MELAMCHI PROJECT: Role Of Madhav Trio

What a coincidence, three persons with their first name Madhav drive Melamchi Drinking Water Project in crucial phases

Aug. 23, 2020, 8:18 p.m. Published in Magazine Issue: VOL. 14 No. 03, August 21, 2020 ( Bhadra 05, 2077) Publisher: Keshab Prasad Poudel Online Register Number: DOI 584/074-75

From the beginning to the end, the name Madhav has been associated with the Melamchi Drinking Water Project. Former Joint Secretary and senior Madhav Prasad Ghimire took the initial negotiations for funding.

Former minister and junior late Madhav Prasad Ghimire negotiated with Asian Development Bank and other development partners to make Melamchi Drinking Water Project possible. Ghimire, who died in a road accident, played a crucial role to convince Asian Development Bank to invest in the project.

After succeeding to negotiate with ADB in 2002, late Ghimire is said to have offered special puja to Dakchhin Kali while returning from Manila. Instead of going home, late Ghimire directly went to the temple to worship the goddess Kali for the success.

What a coincidence, as two Madhavs took part in the negotiations and signing of the project, another Madhav Belbase, secretary at the Ministry of Drinking Water, is now pursuing the final stage of completion of the project.

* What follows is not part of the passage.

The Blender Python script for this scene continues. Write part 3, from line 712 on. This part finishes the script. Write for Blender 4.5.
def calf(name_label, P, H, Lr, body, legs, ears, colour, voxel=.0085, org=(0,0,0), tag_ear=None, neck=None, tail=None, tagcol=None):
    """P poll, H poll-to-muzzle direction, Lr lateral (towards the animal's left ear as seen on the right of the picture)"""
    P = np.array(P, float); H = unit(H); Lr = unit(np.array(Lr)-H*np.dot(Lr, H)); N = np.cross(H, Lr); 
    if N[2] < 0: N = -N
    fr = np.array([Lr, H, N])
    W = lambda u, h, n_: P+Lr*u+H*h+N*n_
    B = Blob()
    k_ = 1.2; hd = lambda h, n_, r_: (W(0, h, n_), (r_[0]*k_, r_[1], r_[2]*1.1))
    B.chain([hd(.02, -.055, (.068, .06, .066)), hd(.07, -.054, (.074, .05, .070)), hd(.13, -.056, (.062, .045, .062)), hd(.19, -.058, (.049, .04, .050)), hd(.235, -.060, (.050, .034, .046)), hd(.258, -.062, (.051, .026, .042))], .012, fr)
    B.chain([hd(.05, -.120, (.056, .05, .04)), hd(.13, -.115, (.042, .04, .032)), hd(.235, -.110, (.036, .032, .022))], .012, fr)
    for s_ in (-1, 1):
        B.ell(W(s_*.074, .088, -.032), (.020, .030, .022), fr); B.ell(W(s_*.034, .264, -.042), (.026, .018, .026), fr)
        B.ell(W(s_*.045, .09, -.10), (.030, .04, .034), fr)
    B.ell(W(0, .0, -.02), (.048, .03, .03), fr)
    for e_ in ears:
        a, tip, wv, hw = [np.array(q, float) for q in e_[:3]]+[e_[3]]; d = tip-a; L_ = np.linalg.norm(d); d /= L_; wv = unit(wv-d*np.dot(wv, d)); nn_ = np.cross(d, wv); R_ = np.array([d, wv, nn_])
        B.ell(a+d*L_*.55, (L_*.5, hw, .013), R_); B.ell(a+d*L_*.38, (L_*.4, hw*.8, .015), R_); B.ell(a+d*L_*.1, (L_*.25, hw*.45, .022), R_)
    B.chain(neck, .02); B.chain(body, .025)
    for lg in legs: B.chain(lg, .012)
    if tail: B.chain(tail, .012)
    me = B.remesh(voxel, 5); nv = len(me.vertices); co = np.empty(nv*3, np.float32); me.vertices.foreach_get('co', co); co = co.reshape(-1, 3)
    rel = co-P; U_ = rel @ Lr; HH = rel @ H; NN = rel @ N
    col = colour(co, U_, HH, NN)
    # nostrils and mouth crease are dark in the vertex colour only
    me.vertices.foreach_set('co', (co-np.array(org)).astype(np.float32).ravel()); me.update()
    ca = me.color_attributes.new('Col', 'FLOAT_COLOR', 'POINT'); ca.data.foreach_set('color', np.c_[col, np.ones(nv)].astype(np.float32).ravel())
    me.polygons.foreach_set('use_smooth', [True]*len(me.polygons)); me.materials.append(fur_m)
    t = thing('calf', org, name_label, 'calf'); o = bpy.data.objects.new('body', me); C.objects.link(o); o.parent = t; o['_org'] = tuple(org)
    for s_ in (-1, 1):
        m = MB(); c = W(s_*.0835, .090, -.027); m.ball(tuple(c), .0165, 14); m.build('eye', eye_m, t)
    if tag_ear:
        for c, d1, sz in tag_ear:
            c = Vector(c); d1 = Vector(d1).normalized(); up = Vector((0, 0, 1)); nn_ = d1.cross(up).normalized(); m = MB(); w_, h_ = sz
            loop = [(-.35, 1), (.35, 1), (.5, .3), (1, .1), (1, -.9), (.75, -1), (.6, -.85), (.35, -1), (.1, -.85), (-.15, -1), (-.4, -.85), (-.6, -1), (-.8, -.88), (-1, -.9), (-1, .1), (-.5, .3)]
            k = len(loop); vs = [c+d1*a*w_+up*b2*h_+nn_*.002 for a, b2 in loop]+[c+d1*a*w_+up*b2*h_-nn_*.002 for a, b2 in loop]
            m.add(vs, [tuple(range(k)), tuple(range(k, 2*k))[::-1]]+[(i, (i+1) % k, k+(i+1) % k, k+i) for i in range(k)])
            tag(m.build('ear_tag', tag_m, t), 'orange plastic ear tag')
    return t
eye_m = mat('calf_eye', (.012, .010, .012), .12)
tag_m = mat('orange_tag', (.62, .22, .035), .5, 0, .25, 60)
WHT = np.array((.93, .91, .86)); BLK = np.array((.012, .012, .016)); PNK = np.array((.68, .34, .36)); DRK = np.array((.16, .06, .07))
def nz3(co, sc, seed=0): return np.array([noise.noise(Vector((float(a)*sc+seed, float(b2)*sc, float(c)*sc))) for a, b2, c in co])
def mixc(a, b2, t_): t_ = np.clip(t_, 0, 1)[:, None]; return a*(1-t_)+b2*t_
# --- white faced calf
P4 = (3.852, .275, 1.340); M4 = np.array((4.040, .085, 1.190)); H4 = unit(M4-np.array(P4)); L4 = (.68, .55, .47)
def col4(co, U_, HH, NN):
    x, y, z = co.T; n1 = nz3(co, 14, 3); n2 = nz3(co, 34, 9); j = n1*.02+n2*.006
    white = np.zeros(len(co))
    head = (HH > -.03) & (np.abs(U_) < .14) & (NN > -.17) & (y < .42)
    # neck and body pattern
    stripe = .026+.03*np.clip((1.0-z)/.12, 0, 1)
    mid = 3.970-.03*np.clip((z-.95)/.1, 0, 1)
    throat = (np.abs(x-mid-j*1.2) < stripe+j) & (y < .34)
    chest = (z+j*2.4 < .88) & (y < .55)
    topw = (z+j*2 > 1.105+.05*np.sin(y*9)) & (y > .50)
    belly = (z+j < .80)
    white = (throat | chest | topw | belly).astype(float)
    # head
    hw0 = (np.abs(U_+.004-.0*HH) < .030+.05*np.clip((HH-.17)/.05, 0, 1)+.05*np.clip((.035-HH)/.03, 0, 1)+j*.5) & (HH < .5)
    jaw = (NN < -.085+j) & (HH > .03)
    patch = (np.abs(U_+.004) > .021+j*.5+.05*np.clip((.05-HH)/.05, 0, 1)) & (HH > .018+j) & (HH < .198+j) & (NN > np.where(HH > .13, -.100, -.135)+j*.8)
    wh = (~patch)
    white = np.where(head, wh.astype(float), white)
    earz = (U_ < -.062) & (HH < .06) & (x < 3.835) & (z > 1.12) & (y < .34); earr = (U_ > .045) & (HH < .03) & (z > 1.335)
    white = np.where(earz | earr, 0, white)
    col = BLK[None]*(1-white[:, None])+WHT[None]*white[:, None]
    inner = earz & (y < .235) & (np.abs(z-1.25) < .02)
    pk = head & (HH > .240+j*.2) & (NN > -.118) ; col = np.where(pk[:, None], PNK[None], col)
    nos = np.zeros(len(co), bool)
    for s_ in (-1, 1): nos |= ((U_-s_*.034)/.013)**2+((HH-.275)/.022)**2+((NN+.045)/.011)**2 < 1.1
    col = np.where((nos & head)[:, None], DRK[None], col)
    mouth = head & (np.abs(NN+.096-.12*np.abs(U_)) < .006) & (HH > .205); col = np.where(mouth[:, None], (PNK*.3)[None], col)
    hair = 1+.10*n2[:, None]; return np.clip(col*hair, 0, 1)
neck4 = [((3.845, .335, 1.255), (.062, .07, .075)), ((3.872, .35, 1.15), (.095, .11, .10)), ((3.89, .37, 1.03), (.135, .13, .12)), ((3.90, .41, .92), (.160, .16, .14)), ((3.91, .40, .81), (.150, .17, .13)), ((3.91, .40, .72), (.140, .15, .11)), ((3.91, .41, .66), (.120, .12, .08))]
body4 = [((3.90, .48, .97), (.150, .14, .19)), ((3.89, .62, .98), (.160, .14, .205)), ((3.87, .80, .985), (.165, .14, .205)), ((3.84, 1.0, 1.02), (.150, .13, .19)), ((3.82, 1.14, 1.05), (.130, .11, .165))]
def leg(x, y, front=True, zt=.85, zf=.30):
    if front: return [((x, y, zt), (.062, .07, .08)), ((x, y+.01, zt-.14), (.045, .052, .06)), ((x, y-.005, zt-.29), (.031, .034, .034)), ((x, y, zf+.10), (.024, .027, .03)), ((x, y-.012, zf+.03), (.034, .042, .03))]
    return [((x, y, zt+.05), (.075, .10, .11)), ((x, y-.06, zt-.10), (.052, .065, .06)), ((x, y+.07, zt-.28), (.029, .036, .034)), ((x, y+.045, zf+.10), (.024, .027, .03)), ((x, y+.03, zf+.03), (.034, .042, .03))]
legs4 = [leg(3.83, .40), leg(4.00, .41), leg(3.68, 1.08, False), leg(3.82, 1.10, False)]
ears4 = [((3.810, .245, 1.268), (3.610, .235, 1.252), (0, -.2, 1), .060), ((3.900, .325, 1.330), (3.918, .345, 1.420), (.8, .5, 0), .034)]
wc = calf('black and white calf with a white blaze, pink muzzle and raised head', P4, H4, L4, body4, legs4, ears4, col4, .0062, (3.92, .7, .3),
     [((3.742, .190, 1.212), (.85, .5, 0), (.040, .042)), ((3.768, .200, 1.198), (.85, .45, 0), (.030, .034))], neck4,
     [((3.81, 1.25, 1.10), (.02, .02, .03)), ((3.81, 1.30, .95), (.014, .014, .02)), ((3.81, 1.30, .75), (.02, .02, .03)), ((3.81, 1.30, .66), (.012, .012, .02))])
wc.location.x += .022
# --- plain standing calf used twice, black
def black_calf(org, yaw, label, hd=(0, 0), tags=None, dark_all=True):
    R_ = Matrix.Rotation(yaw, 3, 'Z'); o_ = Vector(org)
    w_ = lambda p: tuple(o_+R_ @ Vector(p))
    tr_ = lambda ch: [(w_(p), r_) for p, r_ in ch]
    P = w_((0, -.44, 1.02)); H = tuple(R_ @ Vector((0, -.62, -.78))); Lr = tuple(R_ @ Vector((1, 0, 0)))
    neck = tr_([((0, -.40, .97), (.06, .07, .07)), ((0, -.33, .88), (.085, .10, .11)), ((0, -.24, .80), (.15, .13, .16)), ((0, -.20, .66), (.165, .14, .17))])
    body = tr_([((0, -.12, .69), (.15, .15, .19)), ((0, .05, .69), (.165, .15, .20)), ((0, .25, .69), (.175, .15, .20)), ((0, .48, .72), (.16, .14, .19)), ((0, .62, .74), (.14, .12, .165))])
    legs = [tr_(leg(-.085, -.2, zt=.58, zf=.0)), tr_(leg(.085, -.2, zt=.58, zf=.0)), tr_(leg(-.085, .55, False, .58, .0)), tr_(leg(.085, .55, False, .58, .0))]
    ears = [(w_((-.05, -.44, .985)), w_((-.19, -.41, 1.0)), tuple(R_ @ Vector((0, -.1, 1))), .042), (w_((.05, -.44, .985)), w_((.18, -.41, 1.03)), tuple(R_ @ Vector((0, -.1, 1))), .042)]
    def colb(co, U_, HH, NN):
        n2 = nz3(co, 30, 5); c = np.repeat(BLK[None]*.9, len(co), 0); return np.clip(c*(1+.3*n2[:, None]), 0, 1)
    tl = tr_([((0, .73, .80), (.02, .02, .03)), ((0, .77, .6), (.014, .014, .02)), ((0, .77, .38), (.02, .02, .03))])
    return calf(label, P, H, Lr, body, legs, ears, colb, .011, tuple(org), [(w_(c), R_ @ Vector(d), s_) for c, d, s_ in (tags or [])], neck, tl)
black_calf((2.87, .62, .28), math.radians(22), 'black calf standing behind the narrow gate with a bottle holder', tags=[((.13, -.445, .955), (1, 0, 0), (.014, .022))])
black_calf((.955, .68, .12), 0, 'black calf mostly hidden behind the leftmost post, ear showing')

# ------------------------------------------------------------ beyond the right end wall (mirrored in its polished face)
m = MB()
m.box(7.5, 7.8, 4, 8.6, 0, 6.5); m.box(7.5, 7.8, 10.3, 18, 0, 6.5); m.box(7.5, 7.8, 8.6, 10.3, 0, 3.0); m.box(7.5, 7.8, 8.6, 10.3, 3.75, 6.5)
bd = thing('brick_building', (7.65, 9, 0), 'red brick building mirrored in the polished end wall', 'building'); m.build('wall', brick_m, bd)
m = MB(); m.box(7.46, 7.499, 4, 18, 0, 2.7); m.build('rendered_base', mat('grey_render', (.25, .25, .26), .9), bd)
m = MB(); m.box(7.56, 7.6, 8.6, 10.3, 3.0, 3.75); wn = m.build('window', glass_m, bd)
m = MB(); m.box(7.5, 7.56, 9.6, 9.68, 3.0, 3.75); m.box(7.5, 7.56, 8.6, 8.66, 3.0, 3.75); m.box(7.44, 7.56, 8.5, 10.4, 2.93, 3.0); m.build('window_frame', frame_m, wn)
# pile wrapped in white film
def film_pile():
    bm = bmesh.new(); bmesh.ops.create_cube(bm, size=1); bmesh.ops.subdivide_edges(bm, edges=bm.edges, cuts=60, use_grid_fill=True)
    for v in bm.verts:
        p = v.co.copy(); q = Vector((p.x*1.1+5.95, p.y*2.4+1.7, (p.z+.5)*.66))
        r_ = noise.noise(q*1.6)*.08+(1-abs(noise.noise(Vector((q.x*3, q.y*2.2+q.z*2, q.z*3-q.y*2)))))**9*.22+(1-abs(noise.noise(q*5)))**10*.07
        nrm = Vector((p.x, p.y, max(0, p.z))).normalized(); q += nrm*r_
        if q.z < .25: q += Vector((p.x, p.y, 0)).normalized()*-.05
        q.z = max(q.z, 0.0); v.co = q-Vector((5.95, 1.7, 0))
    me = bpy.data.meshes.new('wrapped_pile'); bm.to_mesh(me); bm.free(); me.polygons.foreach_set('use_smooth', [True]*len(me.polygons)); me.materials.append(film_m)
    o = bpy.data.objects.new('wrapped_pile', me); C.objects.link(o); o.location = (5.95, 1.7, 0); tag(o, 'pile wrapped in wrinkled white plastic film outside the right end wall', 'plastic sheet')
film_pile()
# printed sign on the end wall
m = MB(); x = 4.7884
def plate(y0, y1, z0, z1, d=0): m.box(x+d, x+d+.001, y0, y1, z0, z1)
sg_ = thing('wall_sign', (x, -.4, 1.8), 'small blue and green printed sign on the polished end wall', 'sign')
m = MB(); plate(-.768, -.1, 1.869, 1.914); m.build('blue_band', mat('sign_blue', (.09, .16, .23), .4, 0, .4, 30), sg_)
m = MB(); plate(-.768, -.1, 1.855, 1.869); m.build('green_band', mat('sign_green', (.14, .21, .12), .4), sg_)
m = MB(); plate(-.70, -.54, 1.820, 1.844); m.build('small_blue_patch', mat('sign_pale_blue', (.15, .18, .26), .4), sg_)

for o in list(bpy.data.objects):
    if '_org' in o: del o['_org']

Due to the outburst of the gate caused by technical lapses in testing and commissioning of the tunnel, the project is likely to be delayed for a few months. However, it is now almost in the final stage of completion.

Malamchi-accident-Image2-Test.jpg

In this whole process of initiations, negotiations and additional financing of Melamchi Drinking Water Project, economic advisor to the prime minister Lal Shanker Ghimire, who retired as a secretary, has been an eye-witness.

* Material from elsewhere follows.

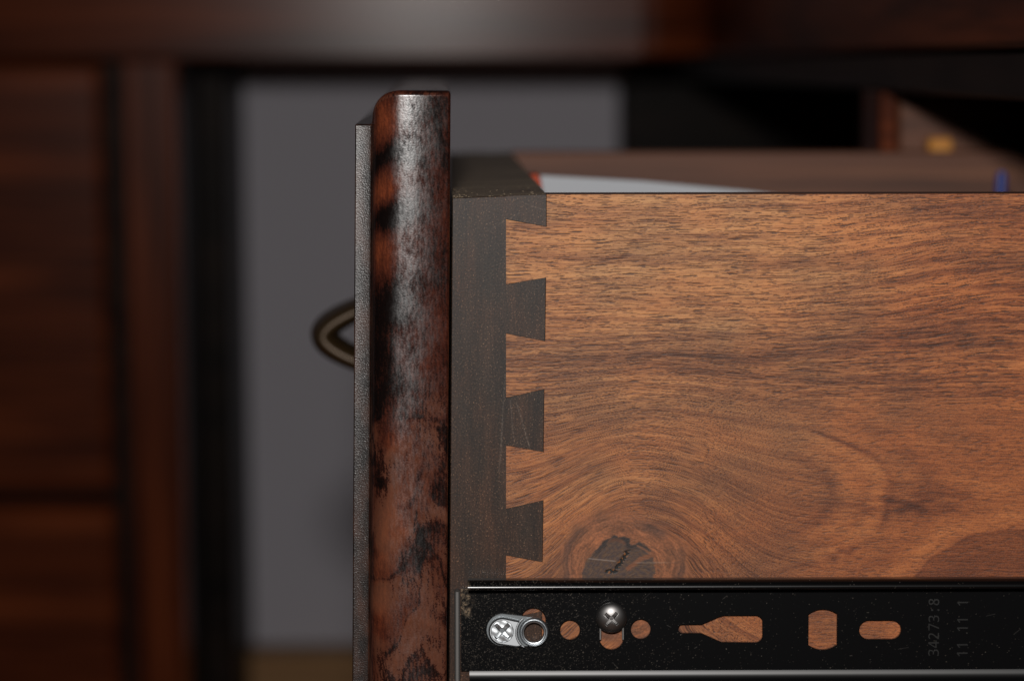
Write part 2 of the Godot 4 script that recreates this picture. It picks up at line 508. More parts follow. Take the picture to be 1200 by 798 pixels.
# darkened end grain of the box front: fine dots, faint upright bands, a few scratches
func end_grain() -> Array:
	var n1 := noise(21)
	var n2 := noise(22, FastNoiseLite.TYPE_SIMPLEX_SMOOTH, 3)
	var n3 := noise(23, FastNoiseLite.TYPE_CELLULAR)
	var w := 190
	var h := 976
	var lines := [[[-3.4, -2.5], [0.0, -3.4], 0.12], [[-6.6, -46.5], [-3.6, -57.0], 0.16], [[-8.0, -46.0], [-7.3, -55.0], 0.13], [[-9.2, -40.0], [-10.6, -62.0], 0.12], [[-13.0, -8.0], [-6.0, -4.0], 0.09], [[-10.2, -60.0], [-9.7, -50.0], 0.1]]
	var row := func(j: int) -> Array:
		var rgb := PackedByteArray(); rgb.resize(w * 3)
		var hg := PackedByteArray(); hg.resize(w)
		for i in w:
			var x := -22.5 + i / 8.0
			var y := -j / 8.0
			var b := n2.get_noise_2d(x * 0.22, y * 0.035)
			var f := n1.get_noise_2d(x * 4.4, y * 4.4)
			var f2 := n1.get_noise_2d(x * 2.1 + 50.0, y * 1.5)
			var warm := clampf(0.40 + 0.7 * n2.get_noise_2d(x * 0.12 + 5.0, y * 0.05) + 0.35 * soft(-40, -85, y), 0.0, 1.0)
			var t := 0.84 + b * 0.22 + f * 0.30 + f2 * 0.18
			t += n1.get_noise_2d(x * 1.7, y * 0.10 + 9.0) * 0.13 + n1.get_noise_2d(x * 4.0, y * 0.4) * 0.10
			t += 0.7 * soft(0.62, 0.8, f) * soft(0.1, 0.5, f2)
			var col := c8(47, 36, 29).lerp(c8(64, 41, 28), warm)
			# sawdust caught in the pores
			if f > 0.55 and f2 > 0.25: col = col.lerp(c8(126, 106, 84), 0.4)
			col = Color(col.r * t, col.g * t, col.b * t)
			for l in lines:
				var a := Vector2(l[0][0], l[0][1])
				var e := Vector2(l[1][0], l[1][1])
				var q := Geometry2D.get_closest_point_to_segment(Vector2(x, y), a, e)
				var d := q.distance_to(Vector2(x, y))
				if d < 0.3: col = col.lerp(c8(170, 165, 158), (1.0 - soft(0.04, 0.26, d)) * l[2] * (1.2 + f2))
			put_rgb(rgb, i * 3, col)
			hg[i] = clampi(int((0.55 + f * 0.22 + f2 * 0.2) * 255.0), 0, 255)
		return [rgb, hg]
	return paint(w, h, row)


# dark figured mahogany of the shaped front: clouded red-brown and black, 60 mm round the section by 160 mm along the edge
func burl() -> Array:
	var n1 := noise(31, FastNoiseLite.TYPE_SIMPLEX_SMOOTH, 4)
	var n2 := noise(32, FastNoiseLite.TYPE_SIMPLEX_SMOOTH, 3)
	var n3 := noise(33)
	var n4 := noise(34)
	var w := 420
	var h := 1120
	var row := func(j: int) -> Array:
		var rgb := PackedByteArray(); rgb.resize(w * 3)
		var hg := PackedByteArray(); hg.resize(w)
		for i in w:
			var u := i / 7.0
			var v := j / 7.0     # millimetres down from the top of the front
			var wx := n2.get_noise_2d(u * 0.05, v * 0.03) * 9.0
			var wy := n2.get_noise_2d(u * 0.05 + 30.0, v * 0.03) * 11.0
			var fig := n1.get_noise_2d((u + wx) * 0.055, (v + wy) * 0.048)
			var vein := 1.0 - absf(n1.get_noise_2d((u + wx) * 0.045 + 60.0, (v + wy) * 0.04))
			var flame := n2.get_noise_2d((u + wx) * 0.11 + v * 0.03, (v + wy * 0.6) * 0.06 + 9.0)
			var low := soft(58, 72, v)
			var t := 0.26 + fig * 0.30 + 0.10 * low + flame * (0.12 + 0.12 * low) - 0.22 * soft(0.80, 1.0, vein) * low
			# bright clouds on the rounded edge near the top
			for spot in [[15.0, 5.0, 4.0, 5.0, 0.5], [15.5, 19.0, 4.5, 4.0, 0.55], [15.0, 32.0, 5.0, 7.0, 0.5], [13.0, 76.0, 5.0, 3.5, 0.35], [12.0, 93.0, 4.5, 7.0, 0.45], [16.0, 110.0, 3.0, 12.0, 0.4], [8.0, 84.0, 4.0, 6.0, 0.2]]:
				var d := Vector2((u - spot[0]) / spot[2], (v - spot[1] + wy * 0.15) / spot[3]).length_squared()
				if d < 5.0: t += spot[4] * exp(-d)
			for spot in [[15.0, 12.0, 6.0, 2.6, 0.55], [15.0, 25.5, 6.0, 3.0, 0.7], [15.0, 45.0, 6.0, 6.0, 0.4], [15.0, 62.0, 5.0, 7.0, 0.25], [6.0, 97.0, 2.5, 8.0, 0.2], [15.5, 84.0, 1.6, 9.0, 0.3]]:
				var d := Vector2((u - spot[0]) / spot[2], (v - spot[1] + wy * 0.15) / spot[3]).length_squared()
				if d < 5.0: t -= spot[4] * exp(-d)
			var grit := n3.get_noise_2d(u * 2.6, v * 2.2)
			var hair := n4.get_noise_2d(u * 1.4 + v * 0.35, v * 0.5 - u * 0.2)
			t += grit * 0.13 + hair * 0.12 + n4.get_noise_2d(u * 1.3 + 40.0, v * 0.10) * 0.12 + n3.get_noise_2d(u * 5.0, v * 4.6) * 0.08
			var col: Color
			if t < 0.35: col = c8(15, 9, 8).lerp(c8(58, 26, 18), clampf(t / 0.35, 0.0, 1.0))
			else: col = c8(54, 25, 18).lerp(c8(112, 55, 33), clampf((t - 0.35) / 0.6, 0.0, 1.05))
			if low > 0.0 and t > 0.3: col = col.lerp(c8(98, 64, 48), low * clampf(fig + 0.35, 0.0, 0.6))
			put_rgb(rgb, i * 3, col)
			# also read as roughness: smeared finish, patchy along the edge
			var ridge := soft(-0.1, 0.5, n2.get_noise_2d(u * 0.35, v * 0.09))
			var smear := n2.get_noise_2d(u * 0.16 + 80.0, v * 0.12)
			hg[i] = clampi(int((0.50 + grit * 0.10 + n3.get_noise_2d(u * 1.3, v * 0.5) * 0.10 + ridge * 0.08 + smear * 0.18) * 255.0), 0, 255)
		return [rgb, hg]
	return paint(w, h, row)


# the sawn step of the front under its finish: fine pitted cross grain
func rough_lip() -> Array:
	var n1 := noise(36)
	var n2 := noise(37, FastNoiseLite.TYPE_SIMPLEX_SMOOTH, 3)
	var w := 480
	var h := 1280
	var row := func(j: int) -> Array:
		var rgb := PackedByteArray(); rgb.resize(w * 3)
		var hg := PackedByteArray(); hg.resize(w)
		for i in w:
			var u := i / 8.0
			var v := j / 8.0
			var t := 0.5 + n2.get_noise_2d(u * 0.2, v * 0.07) * 0.8 + n1.get_noise_2d(u * 3.0, v * 3.4) * 0.4
			put_rgb(rgb, i * 3, c8(14, 10, 9).lerp(c8(60, 38, 29), clampf(t, 0.0, 1.0)))
			hg[i] = clampi(int((0.5 + n1.get_noise_2d(u * 4.0, v * 3.6) * 0.38 + n1.get_noise_2d(u * 6.0, v * 6.5 + 70.0) * 0.2) * 255.0), 0, 255)
		return [rgb, hg]
	return paint(w, h, row)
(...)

Former secretary Ghimire, who joined as a section officer at the Foreign Aid Division in 1988, initiated the file to proceed on the Melamchi Drinking Water Project. Ghimire, who retired as a finance secretary last year, saw all the crises and processes of the project.

As it was formally negotiated by the late minister and then joint secretary at Ministry of Finance Madhav Ghimire in November 2000 with the Asian Development Bank to complete it by 2006, the project actually started in 2008.

The Asian Development Bank (ADB) Board of Directors approved the MWSP on 21 December 2000, and the project became effective on 28 November 2001.

It is a comprehensive water supply project to improve the health and wellbeing of the people in the Kathmandu Valley. It aims to alleviate the shortage of potable water in the valley by diverting water from the Melamchi River to the Kathmandu Valley.

However, major events and changing circumstances in Nepal have hampered the implementation of the MWSP since 2004. The government’s efforts to secure private sector participation to manage water services in the Kathmandu Valley were unsuccessful.

During the initial years of the MWSP, private sector bidders were not interested in a lease contract, supported by the World Bank, for the water services delivery.

When this led to significant delays in project start-up, the World Bank canceled its funding. A subsequent ADB-supported performance-based management contract also failed to attract private sector interest despite several years of focused efforts.

The government and ADB realized that private sector engagement in Nepal’s urban water sector was too difficult in the unpredictable sociopolitical environment of that time.

Consequently, the biggest civil works package under the MWSP—the 27.5 kilometers (km) Melamchi tunnel—was put on hold because the loan covenants included a condition that the performance-based management contract had to be awarded before the contract for the Melamchi tunnel.

One after another three development partners withdrew from the MWSP because of political developments from 2001- 2006 leaving a funding gap of $133 million equivalent. The MWSP experienced additional challenges.

With the consistent interest of the Asian Development Bank, the project finally started in 2008. For the additional funding, Lal Shanker Ghimire again was at the forefront.

Almost thirty-six years after it was conceived as an alternative source to supply drinking water to Kathmandu valley, Melamchi Drinking Water Project, which has seen many political, technical, administrative, managerial and natural disruptions, has finally started the commissioning and testing process carrying water to Kathmandu valley.

Many Prime ministers from late Krishna Prasad Bhattarai to other ministers might have aspired to lead the ministry during the beginning of Nepal’s mega project. However, what a coincidence, Minister Bina Magar, of the same age as the project, is leading the ministry with a competent team of technically sound secretary Madhav Belbase for this historic moment.